= Given material =
□ □ □ □ □ □ □

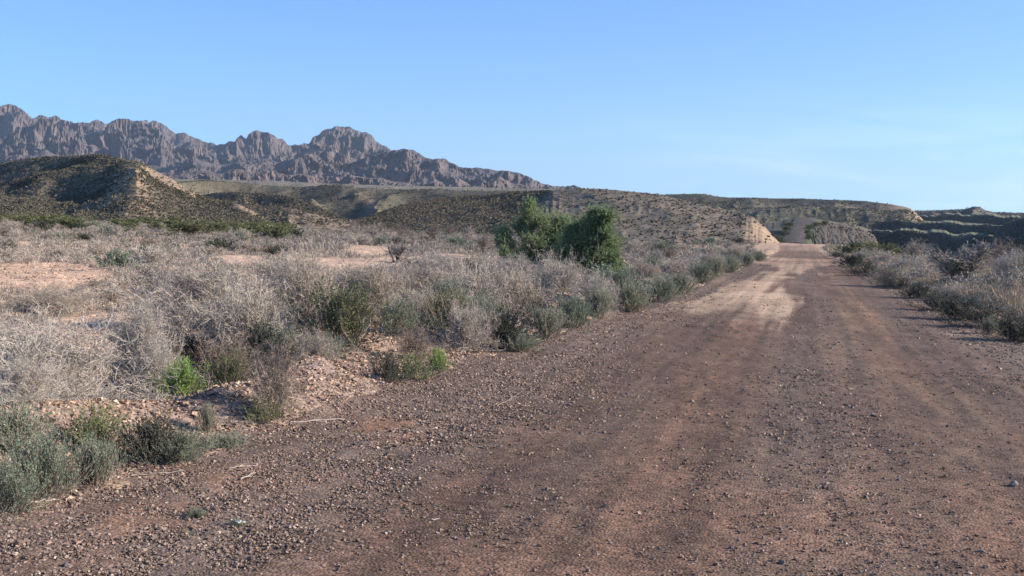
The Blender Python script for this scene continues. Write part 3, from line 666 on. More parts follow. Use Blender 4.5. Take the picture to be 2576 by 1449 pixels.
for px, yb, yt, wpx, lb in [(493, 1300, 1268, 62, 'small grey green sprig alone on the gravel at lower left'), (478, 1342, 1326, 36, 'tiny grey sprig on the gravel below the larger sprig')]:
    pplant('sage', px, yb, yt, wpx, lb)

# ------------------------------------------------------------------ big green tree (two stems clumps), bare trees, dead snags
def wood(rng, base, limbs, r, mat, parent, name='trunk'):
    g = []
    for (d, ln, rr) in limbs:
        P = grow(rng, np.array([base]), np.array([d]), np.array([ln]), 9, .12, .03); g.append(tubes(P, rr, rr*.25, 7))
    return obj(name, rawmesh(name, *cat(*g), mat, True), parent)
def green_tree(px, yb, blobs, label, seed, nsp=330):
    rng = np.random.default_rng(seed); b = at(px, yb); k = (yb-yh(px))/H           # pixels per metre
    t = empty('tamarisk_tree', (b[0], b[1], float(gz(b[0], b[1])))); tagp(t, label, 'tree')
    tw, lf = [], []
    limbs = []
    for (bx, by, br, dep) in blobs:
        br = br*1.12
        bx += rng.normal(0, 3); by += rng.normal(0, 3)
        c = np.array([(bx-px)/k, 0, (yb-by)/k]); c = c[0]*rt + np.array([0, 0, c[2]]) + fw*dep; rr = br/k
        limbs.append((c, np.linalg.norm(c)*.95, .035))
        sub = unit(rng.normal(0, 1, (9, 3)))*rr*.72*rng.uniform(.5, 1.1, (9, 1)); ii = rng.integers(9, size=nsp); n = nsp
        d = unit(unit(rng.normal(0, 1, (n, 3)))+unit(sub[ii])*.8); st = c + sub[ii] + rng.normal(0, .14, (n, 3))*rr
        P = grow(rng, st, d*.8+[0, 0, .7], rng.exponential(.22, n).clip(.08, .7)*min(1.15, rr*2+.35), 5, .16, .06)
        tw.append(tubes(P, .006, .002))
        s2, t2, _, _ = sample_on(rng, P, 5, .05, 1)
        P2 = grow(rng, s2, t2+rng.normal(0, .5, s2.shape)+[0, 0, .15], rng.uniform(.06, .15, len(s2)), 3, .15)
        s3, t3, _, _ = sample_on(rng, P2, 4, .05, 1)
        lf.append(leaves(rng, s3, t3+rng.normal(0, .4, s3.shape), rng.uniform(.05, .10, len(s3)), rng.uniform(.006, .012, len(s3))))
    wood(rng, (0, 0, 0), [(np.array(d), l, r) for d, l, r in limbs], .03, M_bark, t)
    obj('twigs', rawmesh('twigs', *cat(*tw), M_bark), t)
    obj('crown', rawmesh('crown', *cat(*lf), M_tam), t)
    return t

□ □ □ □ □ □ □

= Requirement =
Copy each line that contains the word "pixels".

= Answer to the problem =
The Blender Python script for this scene continues. Write part 3, from line 666 on. More parts follow. Use Blender 4.5. Take the picture to be 2576 by 1449 pixels.
    rng = np.random.default_rng(seed); b = at(px, yb); k = (yb-yh(px))/H           # pixels per metre